Print word for word the first line of the listing below and every line after it, through the line with "m.build('frond', LEAF, pp)". Leave out the pictures and the rest.
** start Provided data **
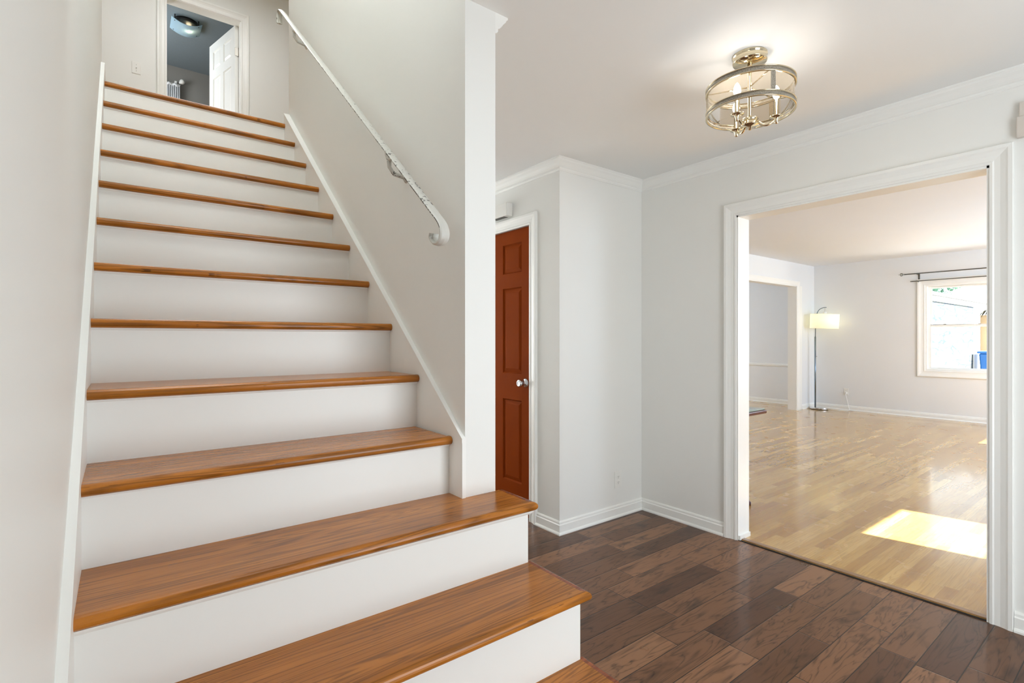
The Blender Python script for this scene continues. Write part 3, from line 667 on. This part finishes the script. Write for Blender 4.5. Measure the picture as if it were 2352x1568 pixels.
# ---------------------------------------------------------------- potted palm, mostly behind the right jamb
PX, PY = 7.95, .82
pp = empty('potted_palm', (PX, PY, .004), 'dark green potted palm whose frond tips show at the right jamb', 'plant')
m = MB().lathe([(0, .004), (.13, .004), (.17, .32), (.185, .33), (.185, .36), (.165, .36), (.16, .32), (0, .31)], (PX, PY, 0), seg=32); m.build('pot', TERRA, pp)
m = MB()
for i in range(3): m.tube([(PX+.03*math.cos(i*2.1), PY+.03*math.sin(i*2.1), .3), (PX+.05*math.cos(i*2.1), PY+.05*math.sin(i*2.1), 1.0), (PX+.04*math.cos(i*2.1+.3), PY+.05*math.sin(i*2.1+.3), 1.35)], [.022, .018, .013], 8)
m.build('stem', BARK, pp)
tips = [((8.0, 1.40, 1.60), 1.80), ((8.05, 1.33, 1.52), 1.72)] + [((PX+.6*math.cos(a), PY+.45*math.sin(a), 1.35+.3*((i*37) % 5)/5), 1.8+.1*(i % 3)) for i, a in enumerate([-.2, .35, 2.4, 2.9, 3.5, 4.1, 4.7, 5.3, 5.9])]
for tip, zt in tips:
    a = Vector((PX, PY, 1.35)); e = Vector(tip); mid = (a+e)/2; mid.z = zt
    pts = [a*(1-t)**2+mid*2*t*(1-t)+e*t*t for t in [i/14 for i in range(15)]]
    m = MB().tube(pts, [.006-.004*i/14 for i in range(15)], 6)
    for i in range(4, 15):
        p = pts[i]; t = (pts[min(i+1, 14)]-pts[i-1]).normalized(); sd_ = t.cross(Vector((0, 0, 1))).normalized()
        for s_ in (-1, 1):
            ln = .17*(1-abs(i-8)/14); d = (sd_*s_*.6+t*.75+Vector((0, 0, -.45))).normalized(); w = t*.009
            q = p+d*ln*.5; e2 = p+d*ln+Vector((0, 0, -ln*.25))
            m.face([p-w, p+w, q+w, q-w]); m.face([q-w, q+w, e2])
    m.build('frond', LEAF, pp)

# ---------------------------------------------------------------- upstairs room
ul = empty('flush_ceiling_light', (.63, 7.32, 5.09), 'small ceiling light with curved blue glass in the upper room', 'ceiling light')
m = MB().lathe([(0, 0), (.13, 0), (.13, -.03), (.11, -.036), (0, -.036)], (.63, 7.32, 5.09), seg=36); m.build('base_pan', BRONZE, ul)
m = MB(); gx = [-.155+.31*i/16 for i in range(17)]
for s_, zoff in ((0, 0), (1, .006)): pass
for i in range(16):
    za, zb = [(4.985+.055*(x/.155)**2) for x in gx[i:i+2]]
    q = [(.63+gx[i], za), (.63+gx[i+1], zb)]
    m.hexa([(q[0][0], 7.18, q[0][1]), (q[1][0], 7.18, q[1][1]), (q[1][0], 7.46, q[1][1]), (q[0][0], 7.46, q[0][1])], [(q[0][0], 7.18, q[0][1]+.006), (q[1][0], 7.18, q[1][1]+.006), (q[1][0], 7.46, q[1][1]+.006), (q[0][0], 7.46, q[0][1]+.006)])
m.build('glass_shade', BLUEG, ul)
m = MB().lathe([(0, -.03), (.022, -.02), (.03, 0), (.022, .02), (0, .03)], (.66, 7.32, 5.022), (1, 0, 0), 16); m.build('bulb', emit('small warm bulb', (1, .8, .5, 1), 14), ul, smooth=True)
for sx in (-.12, .12):
    for sy in (7.21, 7.43): MB().lathe([(.006, 0), (.006, .075)], (.63+sx, sy, 5.016), seg=10).build('support_post', BRONZE, ul)
cu = empty('window_curtain', (.56, 8.56, ZU), 'white gathered curtain on a rod in the grey upper room', 'curtain')
m = MB(); N_ = 60; top_ = []; bot_ = []
for i in range(N_+1):
    x = .26+.40*i/N_; y = 8.53+.014*math.sin(i*1.75); top_.append((x, y, 4.80)); bot_.append((x+.012*(i/N_-.2), y+.006*math.sin(i*.7), ZU+.75))
for i in range(N_):
    f = m.face([bot_[i], bot_[i+1], top_[i+1], top_[i]]); f.smooth = True
co = m.build('fabric', CURT, cu); sm_ = co.modifiers.new('thickness', 'SOLIDIFY'); sm_.thickness = .003
m = MB()
for i in range(N_):
    pass
m.tube([(.24+.42*i/20, 8.525+.012*math.sin(i*1.7), 4.80+.010*math.sin(i*2.3)) for i in range(21)], [.016+.003*math.sin(i*2.9) for i in range(21)], 10); m.build('gathered_heading', CURT, cu, smooth=True)
m = MB().tube([(.2, 8.53, 4.815), (.67, 8.53, 4.815)], .008, 10); m.lathe([(.008, 0), (.016, .01), (.03, .03), (.034, .05), (.026, .07), (0, .08)], (.655, 8.53, 4.84), (.6, 0, .5), 16); m.box(.60, .625, 8.53, 8.6, 4.80, 4.86); m.build('rod', WPLAS, cu)

# ---------------------------------------------------------------- outdoors, seen through the far window
struct('floor_yard', bx(XF+.2, 40, -14, 14, -.35, -.15), GRASS, 'pale yard ground outside the far window', 'ground')
hs = empty('neighbouring_house', (15, 3.4, -.15), 'pale stone house wing with white eave outside the window', 'house')
bx(11.2, 17.0, 3.2, 3.45, -.15, 2.16).build('stone_wall', STONE, hs)
bx(17.0, 17.65, 3.19, 3.45, -.15, 2.16).build('corner_board', EXTW, hs)
bx(11.0, 21.5, 3.165, 3.2, 2.06, 2.165).build('fascia', EXTW, hs)
bx(11.0, 21.5, 3.16, 3.45, 2.12, 2.14).build('soffit', EXTW, hs)
MB().hexa([(10.9, 3.13, 2.165), (21.6, 3.13, 2.165), (21.6, 7.0, 3.45), (10.9, 7.0, 3.45)], [(10.9, 3.13, 2.20), (21.6, 3.13, 2.20), (21.6, 7.0, 3.49), (10.9, 7.0, 3.49)]).build('roof', ROOFM, hs)
MB().box(10.9, 21.6, 3.10, 3.14, 2.16, 2.19).build('drip_edge', SLOT, hs)
m = MB(); m.box(20, 20.1, 1.5, 3.46, -.15, .2); m.box(20, 20.1, 1.5, 3.3, .2, 2.2); m.box(20, 20.1, 3.3, 7, 1.95, 2.2); m.box(17.65, 20, 3.66, 3.76, -.15, 2.16); m.build('entry_wall', EXTW, hs)
m = MB(); m.box(20.02, 20.06, 3.36, 3.76, -.15, 1.95); m.build('door', TAN, hs)
m = MB(); m.box(19.98, 20.06, 3.30, 3.385, -.15, 1.95); m.build('door_trim', BLUEB if False else EXTW, hs)
bn = empty('wheeled_bin', (17.2, 2.77, -.15), 'blue wheeled bin beside the stone house outside the window', 'bin')
m = MB().hexa([(16.95, 2.52, -.08), (17.45, 2.52, -.08), (17.45, 3.02, -.08), (16.95, 3.02, -.08)], [(16.88, 2.45, .90), (17.5, 2.45, .90), (17.5, 3.08, .90), (16.88, 3.08, .90)]); m.build('body', BLUEB, bn, .03)
m = bx(16.85, 17.53, 2.42, 3.11, .90, .955); m.build('lid', BLUEB, bn, .02)
for yy in (2.50, 3.0): MB().lathe([(0, 0), (.09, 0), (.09, .05), (0, .05)], (17.5, yy-.02, -.06), (0, 1, 0), 20).build('wheel', SLOT, bn)
tr = empty('tree', (34, 8.2, -.15), 'green leafy tree rising behind the stone house roof', 'tree')
MB().tube([(34, 8.2, -.15), (34.05, 8.2, 2.2), (34, 8.25, 4)], [.16, .13, .07], 12).build('trunk', BARK, tr)
m = MB()
for i in range(900):
    a = Vector((random.gauss(0, 1), random.gauss(0, 1), random.gauss(0, 1))).normalized()*random.uniform(.5, 1.5)
    p = Vector((34, 8.2, 4.3))+Vector((a.x, a.y*.9, a.z*.9)); u = Vector((random.uniform(-1, 1), random.uniform(-1, 1), random.uniform(-1, 1))).normalized()*.12; v = u.cross(Vector((random.uniform(-1, 1), random.uniform(-1, 1), random.uniform(-1, 1)))).normalized()*.07
    m.face([p-u, p-v, p+u, p+v])
m.build('foliage', LEAF2, tr)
** end Provided data **
» Finished task
The Blender Python script for this scene continues. Write part 3, from line 667 on. This part finishes the script. Write for Blender 4.5. Measure the picture as if it were 2352x1568 pixels.
# ---------------------------------------------------------------- potted palm, mostly behind the right jamb
PX, PY = 7.95, .82
pp = empty('potted_palm', (PX, PY, .004), 'dark green potted palm whose frond tips show at the right jamb', 'plant')
m = MB().lathe([(0, .004), (.13, .004), (.17, .32), (.185, .33), (.185, .36), (.165, .36), (.16, .32), (0, .31)], (PX, PY, 0), seg=32); m.build('pot', TERRA, pp)
m = MB()
for i in range(3): m.tube([(PX+.03*math.cos(i*2.1), PY+.03*math.sin(i*2.1), .3), (PX+.05*math.cos(i*2.1), PY+.05*math.sin(i*2.1), 1.0), (PX+.04*math.cos(i*2.1+.3), PY+.05*math.sin(i*2.1+.3), 1.35)], [.022, .018, .013], 8)
m.build('stem', BARK, pp)
tips = [((8.0, 1.40, 1.60), 1.80), ((8.05, 1.33, 1.52), 1.72)] + [((PX+.6*math.cos(a), PY+.45*math.sin(a), 1.35+.3*((i*37) % 5)/5), 1.8+.1*(i % 3)) for i, a in enumerate([-.2, .35, 2.4, 2.9, 3.5, 4.1, 4.7, 5.3, 5.9])]
for tip, zt in tips:
    a = Vector((PX, PY, 1.35)); e = Vector(tip); mid = (a+e)/2; mid.z = zt
    pts = [a*(1-t)**2+mid*2*t*(1-t)+e*t*t for t in [i/14 for i in range(15)]]
    m = MB().tube(pts, [.006-.004*i/14 for i in range(15)], 6)
    for i in range(4, 15):
        p = pts[i]; t = (pts[min(i+1, 14)]-pts[i-1]).normalized(); sd_ = t.cross(Vector((0, 0, 1))).normalized()
        for s_ in (-1, 1):
            ln = .17*(1-abs(i-8)/14); d = (sd_*s_*.6+t*.75+Vector((0, 0, -.45))).normalized(); w = t*.009
            q = p+d*ln*.5; e2 = p+d*ln+Vector((0, 0, -ln*.25))
            m.face([p-w, p+w, q+w, q-w]); m.face([q-w, q+w, e2])
    m.build('frond', LEAF, pp)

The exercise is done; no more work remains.